The metaphors for time in this issue are too many to count. Siriol Troup has taken an overview of her own changing poetic voice, ‘to try to create an impersonal or even de-personalized poetic language, a voice which I hoped might make my poems more expansive, more playful, more ‘contemporary’. ’ She uses the metaphor of a garden changing through summer to winter and beyond: ‘Pick the roses on your way back. / I’m amazed they’ve lasted / so long.’ Addressing the reader in this way allows a poem effortlessly to rehearse those dilemmas we all must worry over, principally when will we die and what agency do we have over our life till the end.
Paul Stephenson says: ‘Writing poems in the aftermath of the sudden death of my long-term partner, I was keen to alternate my use of form and emotional tone, and tell things slant.’ His poem ‘Your Brain’ is composed, he explains, of single sentences and these are rich with physical detail and emotional power. And, in the spirit of the emerging theme of this issue, ‘Your adult life was shorter than it should have been.’ In my observation, this statement is true of everybody.

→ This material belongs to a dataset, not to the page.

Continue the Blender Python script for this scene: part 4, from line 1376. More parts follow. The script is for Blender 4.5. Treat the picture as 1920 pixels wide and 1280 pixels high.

But there are ways: our essay in this issue, by Jenny Lewis and Adnan Al-Sayegh, is an exploration of the process and political importance of translation. Al-Sayegh refers to the sometimes malign grip our own time has on each of us: ‘I find that creative writing is an act of creative resistance. Every act of love, hope, or creativity in times of war carries within it the power of creative resistance.’ Jenny Lewis, who has translated Adnan’s work, describes ‘the open and fluid process [of translation] that a vast number of international poets now use as a way of bringing each other’s work to wider audiences.’ ‘Between [myself and Jenny]’ Adnan says ‘we have built beautiful and brilliant bridges of light between two languages, two cultures, and two worlds. Without translation the other cannot be understood and communicated with.’
We are grateful to poets who use their time to create (and by translating re-create) longer work. As the introductions to these poems show, the growth of a long poem is often arduous and always a marker of the passage of precious time in a poet’s life. You, reader, will give back your time to enjoy the results and we’re grateful for that too.